* GIVEN DATA *
____

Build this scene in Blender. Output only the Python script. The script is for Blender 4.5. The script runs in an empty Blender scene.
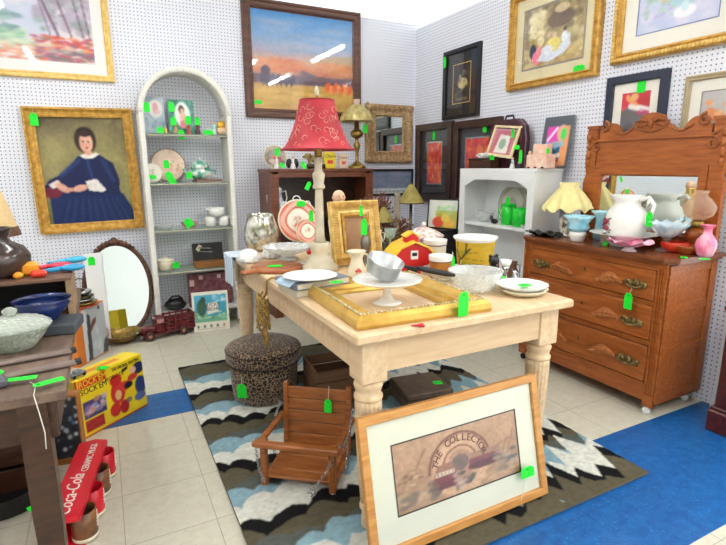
import bpy, bmesh, math, random
import numpy as np
from mathutils import Vector, Matrix, Euler
random.seed(7)
PI=math.pi
col=bpy.context.scene.collection
scn=bpy.context.scene
# ---------------------------------------------------------------- camera calibration
W,H,PX,PY,F=726,545,363.0,272.5,502.6
EYE=1.265
def _ray(u,v): return Vector(((u-PX)/F,-(v-PY)/F,-1.0))
_X=_ray(1363,163).normalized(); _Y=_ray(99,168).normalized()
_Z=_X.cross(_Y).normalized(); _Y=_Z.cross(_X)
RM=Matrix((_X,_Y,_Z))
def ray(u,v): return RM@_ray(u,v)
def onz(u,v,z):
    r=ray(u,v); t=(z-EYE)/r.z; return Vector((r.x*t,r.y*t,z))
def ony(u,v,y):
    r=ray(u,v); t=y/r.y; return Vector((r.x*t,y,EYE+r.z*t))
def onx(u,v,x):
    r=ray(u,v); t=x/r.x; return Vector((x,r.y*t,EYE+r.z*t))
cam_d=bpy.data.cameras.new('camera'); cam=bpy.data.objects.new('camera',cam_d); col.objects.link(cam)
cam_d.sensor_width=36; cam_d.lens=F/W*36; cam_d.clip_start=.05; cam_d.clip_end=60
mw=RM.to_4x4(); mw.translation=(0,0,EYE); cam.matrix_world=mw
scn.camera=cam
BW=4.37; RW=2.823   # back wall plane y, right wall plane x
# ---------------------------------------------------------------- colours & materials
def lin(c): return tuple((x/12.92 if x<=.04045 else ((x+.055)/1.055)**2.4) for x in c)
def hx(s): return lin(tuple(int(s[i:i+2],16)/255 for i in (0,2,4)))
MATS={}
def newmat(name):
    m=bpy.data.materials.new(name); m.use_nodes=True; nt=m.node_tree
    return m,nt,nt.nodes,nt.links,nt.nodes['Principled BSDF']
def pm(name,c,rough=.5,metal=0,var=.12,scale=20,c2=None,bump=0,trans=0,spec=.5,coat=0,stretch=(1,1,1),detail=3,lo=.35,hi=.65):
    if name in MATS: return MATS[name]
    m,nt,N,L,P=newmat(name)
    a=hx(c) if isinstance(c,str) else c
    b=hx(c2) if c2 else tuple(x*(1-var) for x in a)
    tc=N.new('ShaderNodeTexCoord'); mp=N.new('ShaderNodeMapping'); mp.inputs['Scale'].default_value=stretch
    L.new(tc.outputs['Object'],mp.inputs['Vector'])
    nz=N.new('ShaderNodeTexNoise'); nz.inputs['Scale'].default_value=scale; nz.inputs['Detail'].default_value=detail
    L.new(mp.outputs[0],nz.inputs['Vector'])
    r=N.new('ShaderNodeValToRGB'); r.color_ramp.elements[0].position=lo; r.color_ramp.elements[1].position=hi
    r.color_ramp.elements[0].color=(*a,1); r.color_ramp.elements[1].color=(*b,1)
    L.new(nz.outputs['Fac'],r.inputs['Fac']); L.new(r.outputs['Color'],P.inputs['Base Color'])
    P.inputs['Roughness'].default_value=rough; P.inputs['Metallic'].default_value=metal
    P.inputs['Transmission Weight'].default_value=trans; P.inputs['Specular IOR Level'].default_value=spec
    P.inputs['Coat Weight'].default_value=coat
    if bump:
        bp=N.new('ShaderNodeBump'); bp.inputs['Strength'].default_value=bump; bp.inputs['Distance'].default_value=.004
        L.new(nz.outputs['Fac'],bp.inputs['Height']); L.new(bp.outputs[0],P.inputs['Normal'])
    MATS[name]=m; return m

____

* WHAT YOU NEED TO DO *
Provide solely the number of lines in the data that include the word "scene".

* RESULT FOR THIS TASK *
3